La commission locale de l’eau, dans le cadre du Syndicat mixte d’aménagement de l’Arve et des abords, présidée par Martial Saddier, dans sa réunion de juillet 2011 a arrêté la position suivante concernant les gaz de schiste.

« Il est nécessaire d’être particulièrement vigilant à toute nouvelle forme de pression sur la ressource et tout risque de pollution nouvelle ». Et de conclure : « La commission s’oppose à toute démarche liée aux explorations de gaz de schiste, ainsi qu’à toute expérimentation qui pourrait être menée à l’échelle du périmètre du SAGE du bassin de l’Arve ». Et, « la commission souhaite que les procédures d’autorisation soient revues et que sur des sujets de cette importance qui ont un lien direct et étroit avec l’eau soient soumis à l’avis préalable de la CLE ».

Quant à Lionel Tardy, s’appuyant sur la loi du 13/07/11, il est opposé à toute exploitation ou recherche de gaz de schiste. Suite au rassemblement de Barjac, il dit « soutenir les manifestations. Nous sommes concernés car en Haute-Savoie des permis ont été demandés. Mais dans l’état actuel, ces permis n’ont pu lieu d’être et sont tombés en désuétude. »

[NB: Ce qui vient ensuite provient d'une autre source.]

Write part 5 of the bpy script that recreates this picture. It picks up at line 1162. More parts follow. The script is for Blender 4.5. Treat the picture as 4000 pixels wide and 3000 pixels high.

Le député étaye son opposition par le fait que la situation démographique de la France – 121 habitants par km2 – est trop dense pour ce genre de recherche. « On ne doit pas faire n’importe quoi avec les nappes phréatiques. » Il ajoute sur la balance le peu de rentabilité. « Tout cela ne serait pas rentable, et en outre décalé par rapport au contexte écologique de la France. »

Lionel Tardy reste tout de même vigilant. « Si toutefois les recherches étaient à nouveau envisagées en Pays de Savoie ou du Léman, je serais un des premiers en tête de cortège des manifestants. » Il reste optimiste quant à l’avenir dans ce domaine.

En conclusion – s’il y en a une – ce qu’espèrent les associations – en particulier le collectif NGS -, c’est qu’une décision ferme, claire et définitive pour abandonner l’exploitation soit désormais prise par le gouvernement.